▸ **Task brief**
Quote from the first line below through the line that contains "def YC(k): return 66.61 - PB * k", both included, and leave the pictures out.

▸ **Recorded data**
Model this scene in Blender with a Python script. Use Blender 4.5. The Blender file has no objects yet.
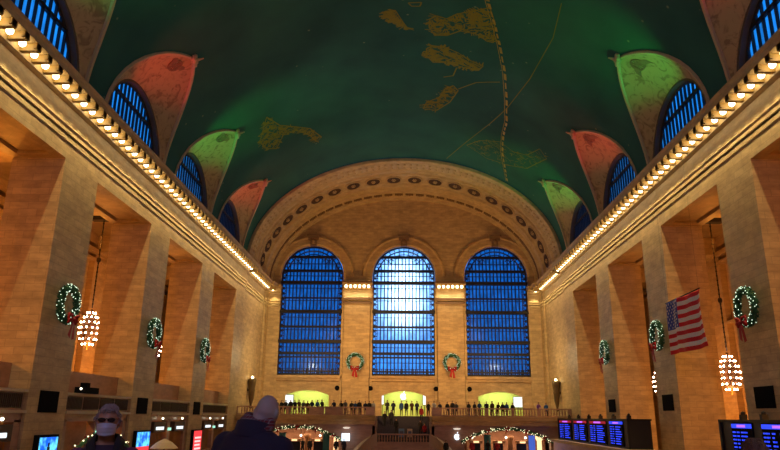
import bpy, bmesh, math, random
from mathutils import Vector, Matrix, noise
random.seed(7)
PI = math.pi
sc = bpy.context.scene
COL = sc.collection
# ------------------------------------------------------------ dimensions (metres)
W = 18.3            # half width of the hall
D = 88.7            # the end wall
YA = 74.0           # front of the end arch
YB = -16.0          # wall behind
PB = 12.7           # bay length
HW = 4.39           # half width of an opening
ZL = 19.3           # lintel
ZS = 23.2           # spring of the vault
RZ = 12.9           # rise of the vault
XR = 21.2           # back of the piers
XB = 29.0           # back of the aisles
ZA = 22.0           # aisle ceiling
ZD = 6.15           # balcony deck
LZ = 4.36           # west stair landing
def YC(k): return 66.61 - PB * k

# ------------------------------------------------------------ materials
MATS = {}
def new_mat(name):
    m = bpy.data.materials.new(name); m.use_nodes = True
    nt = m.node_tree; b = nt.nodes['Principled BSDF']
    return m, nt, b
def plain(name, col, rough=.6, metal=0., spec=.5, emit=None, es=0.):
    if name in MATS: return MATS[name]
    m, nt, b = new_mat(name)
    b.inputs['Base Color'].default_value = (*col, 1)
    b.inputs['Roughness'].default_value = rough
    b.inputs['Metallic'].default_value = metal
    if emit:
        b.inputs['Emission Color'].default_value = (*emit, 1)
        b.inputs['Emission Strength'].default_value = es
    else:
        n = nt.nodes.new('ShaderNodeTexNoise'); n.inputs['Scale'].default_value = 9
        r = nt.nodes.new('ShaderNodeMixRGB'); r.blend_type = 'MULTIPLY'; r.inputs[0].default_value = .35
        r.inputs[1].default_value = (*col, 1)
        tc = nt.nodes.new('ShaderNodeTexCoord')
        nt.links.new(tc.outputs['Object'], n.inputs['Vector'])
        nt.links.new(n.outputs['Color'], r.inputs[2])
        nt.links.new(r.outputs[0], b.inputs['Base Color'])
    MATS[name] = m
    return m
def stone(name, c1, c2, bw=1.0, bh=.40, mort=.011, rough=.55, bump=.12, mortc=.68):
    m, nt, b = new_mat(name); N = nt.nodes; L = nt.links
    g = N.new('ShaderNodeNewGeometry'); s = N.new('ShaderNodeSeparateXYZ'); L.new(g.outputs['Position'], s.inputs[0])
    a = N.new('ShaderNodeMath'); a.operation = 'ADD'; L.new(s.outputs[0], a.inputs[0]); L.new(s.outputs[1], a.inputs[1])
    c = N.new('ShaderNodeCombineXYZ'); L.new(a.outputs[0], c.inputs[0]); L.new(s.outputs[2], c.inputs[1])
    br = N.new('ShaderNodeTexBrick'); L.new(c.outputs[0], br.inputs['Vector'])
    br.inputs['Scale'].default_value = 1.0
    br.inputs['Brick Width'].default_value = bw; br.inputs['Row Height'].default_value = bh
    br.inputs['Mortar Size'].default_value = mort; br.inputs['Mortar Smooth'].default_value = .3
    br.inputs['Color1'].default_value = (*c1, 1); br.inputs['Color2'].default_value = (*c2, 1)
    br.inputs['Mortar'].default_value = (*[mortc * x for x in c1], 1); br.inputs['Bias'].default_value = -.1
    no = N.new('ShaderNodeTexNoise'); no.inputs['Scale'].default_value = .9; no.inputs['Detail'].default_value = 8
    no.inputs['Roughness'].default_value = .7
    mp = N.new('ShaderNodeMapping'); mp.inputs['Scale'].default_value = (1, 1, 3); L.new(g.outputs['Position'], mp.inputs[0]); L.new(mp.outputs[0], no.inputs['Vector'])
    cr = N.new('ShaderNodeValToRGB'); cr.color_ramp.elements[0].position = .3; cr.color_ramp.elements[1].position = .7
    cr.color_ramp.elements[0].color = (.62, .6, .58, 1); cr.color_ramp.elements[1].color = (1.08, 1.08, 1.08, 1)
    L.new(no.outputs['Fac'], cr.inputs[0])
    mx = N.new('ShaderNodeMixRGB'); mx.blend_type = 'MULTIPLY'; mx.inputs[0].default_value = 1
    L.new(br.outputs['Color'], mx.inputs[1]); L.new(cr.outputs[0], mx.inputs[2]); L.new(mx.outputs[0], b.inputs['Base Color'])
    bp = N.new('ShaderNodeBump'); bp.inputs['Strength'].default_value = bump; bp.inputs['Distance'].default_value = .05
    iv = N.new('ShaderNodeMath'); iv.operation = 'SUBTRACT'; iv.inputs[0].default_value = 1; L.new(br.outputs['Fac'], iv.inputs[1])
    L.new(iv.outputs[0], bp.inputs['Height']); L.new(bp.outputs[0], b.inputs['Normal'])
    b.inputs['Roughness'].default_value = rough
    MATS[name] = m; return m
STONE = stone('caen_stone', (.61, .43, .21), (.49, .34, .165), mortc=.6)
STONE2 = stone('caen_stone_fine', (.58, .40, .19), (.52, .35, .17), bw=1.6, bh=.5, mort=.008)
ORN = stone('carved_stone', (.58, .43, .21), (.55, .40, .19), bw=1.0, bh=5, mort=.006, bump=.1)
MARBLE = stone('pink_marble', (.46, .27, .19), (.42, .25, .18), bw=2.2, bh=.9, mort=.01, rough=.3, bump=.1)
FLOORM = stone('floor_marble', (.45, .36, .27), (.4, .32, .25), bw=1.2, bh=1.2, rough=.2)
BRONZE = plain('dark_bronze', (.045, .03, .02), .45, .5)
IRON = plain('dark_iron', (.02, .018, .02), .5, .3)
BRASS = plain('brass', (.5, .3, .1), .35, .8)
BLACK = plain('matt_black', (.006, .006, .008), .9)
BLACK.node_tree.nodes['Principled BSDF'].inputs['Specular IOR Level'].default_value = .1
NAVY = plain('navy_panel', (.012, .012, .02), .4)
RED = plain('ribbon_red', (.45, .01, .012), .6)
GOLD = plain('ceiling_gold', (.29, .24, .022), .8)
def emat(name, col, s):
    m, nt, b = new_mat(name); b.inputs['Base Color'].default_value = (*[c * .5 for c in col], 1)
    b.inputs['Emission Color'].default_value = (*col, 1); b.inputs['Emission Strength'].default_value = s
    MATS[name] = m; return m
BULB = emat('cornice_bulb', (1, .80, .46), 9)
CHB = emat('chandelier_bulb', (1, .60, .40), 45)
FAIRY = emat('fairy_light', (.75, 1, .72), 1.7)
WHITE_E = emat('white_lightbox', (.85, .95, 1), 1.15)
LAMP_E = emat('small_lamp', (1, .88, .62), 4)

def ceiling_mat():
    m, nt, b = new_mat('zodiac_teal'); N = nt.nodes; L = nt.links
    tc = N.new('ShaderNodeNewGeometry')
    n = N.new('ShaderNodeTexNoise'); n.inputs['Scale'].default_value = .22; n.inputs['Detail'].default_value = 7
    L.new(tc.outputs['Position'], n.inputs['Vector'])
    r = N.new('ShaderNodeValToRGB'); r.color_ramp.elements[0].position = .3; r.color_ramp.elements[1].position = .72
    r.color_ramp.elements[0].color = (.022, .092, .084, 1); r.color_ramp.elements[1].color = (.034, .145, .115, 1)
    L.new(n.outputs['Fac'], r.inputs[0])
    # faint gold stippling of the painted sky
    v = N.new('ShaderNodeTexVoronoi'); v.inputs['Scale'].default_value = .55; L.new(tc.outputs['Position'], v.inputs['Vector'])
    r2 = N.new('ShaderNodeValToRGB'); r2.color_ramp.elements[0].position = .0; r2.color_ramp.elements[1].position = .07
    r2.color_ramp.elements[0].color = (1, 1, 1, 1); r2.color_ramp.elements[1].color = (0, 0, 0, 1)
    L.new(v.outputs['Distance'], r2.inputs[0])
    mx = N.new('ShaderNodeMixRGB'); L.new(r2.outputs[0], mx.inputs[0]); L.new(r.outputs[0], mx.inputs[1]); mx.inputs[2].default_value = (.3, .35, .2, 1)
    L.new(mx.outputs[0], b.inputs['Base Color']); b.inputs['Roughness'].default_value = .8
    b.inputs['Specular IOR Level'].default_value = .15
    return m
TEAL = ceiling_mat()
def petal_mat():
    m, nt, b = new_mat('painted_lunette_ivory'); N = nt.nodes; L = nt.links
    tc = N.new('ShaderNodeNewGeometry')
    n = N.new('ShaderNodeTexNoise'); n.inputs['Scale'].default_value = 1.1; n.inputs['Detail'].default_value = 6; n.inputs['Distortion'].default_value = 2.2
    L.new(tc.outputs['Position'], n.inputs['Vector'])
    r = N.new('ShaderNodeValToRGB'); E = r.color_ramp.elements
    E[0].position = .36; E[0].color = (.26, .17, .08, 1); E[1].position = .5; E[1].color = (.44, .31, .15, 1)
    L.new(n.outputs['Fac'], r.inputs[0]); L.new(r.outputs[0], b.inputs['Base Color']); b.inputs['Roughness'].default_value = .75
    return m
PETAL = petal_mat()
PETAL_RIM = plain('lunette_rim', (.6, .46, .26), .7)
def pane_mat(name, tint, sc_=1.3, tr=.8):
    m, nt, b = new_mat(name); N = nt.nodes; L = nt.links
    N.remove(b)
    out = N['Material Output']
    tl = N.new('ShaderNodeBsdfTranslucent'); gl = N.new('ShaderNodeBsdfGlossy'); gl.inputs['Roughness'].default_value = .2
    gl.inputs['Color'].default_value = (.3, .4, .5, 1)
    g = N.new('ShaderNodeNewGeometry'); n = N.new('ShaderNodeTexNoise'); n.inputs['Scale'].default_value = sc_; n.inputs['Detail'].default_value = 5
    mp = N.new('ShaderNodeMapping'); mp.inputs['Scale'].default_value = (1.6, 1.6, .45)
    L.new(g.outputs['Position'], mp.inputs[0]); L.new(mp.outputs[0], n.inputs['Vector'])
    r = N.new('ShaderNodeValToRGB'); r.color_ramp.elements[0].position = .35; r.color_ramp.elements[1].position = .68
    r.color_ramp.elements[0].color = (*[.45 * t for t in tint], 1); r.color_ramp.elements[1].color = (*tint, 1)
    L.new(n.outputs['Fac'], r.inputs[0]); L.new(r.outputs[0], tl.inputs['Color'])
    mx = N.new('ShaderNodeMixShader'); mx.inputs[0].default_value = .06
    L.new(tl.outputs[0], mx.inputs[1]); L.new(gl.outputs[0], mx.inputs[2]); L.new(mx.outputs[0], out.inputs['Surface'])
    return m
PANE = pane_mat('frosted_dusk_glass', (.75, .95, 1))
PANE_D = pane_mat('dirty_dusk_glass', (.17, .33, .42), 2.2)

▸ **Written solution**
Model this scene in Blender with a Python script. Use Blender 4.5. The Blender file has no objects yet.
import bpy, bmesh, math, random
from mathutils import Vector, Matrix, noise
random.seed(7)
PI = math.pi
sc = bpy.context.scene
COL = sc.collection
# ------------------------------------------------------------ dimensions (metres)
W = 18.3            # half width of the hall
D = 88.7            # the end wall
YA = 74.0           # front of the end arch
YB = -16.0          # wall behind
PB = 12.7           # bay length
HW = 4.39           # half width of an opening
ZL = 19.3           # lintel
ZS = 23.2           # spring of the vault
RZ = 12.9           # rise of the vault
XR = 21.2           # back of the piers
XB = 29.0           # back of the aisles
ZA = 22.0           # aisle ceiling
ZD = 6.15           # balcony deck
LZ = 4.36           # west stair landing
def YC(k): return 66.61 - PB * k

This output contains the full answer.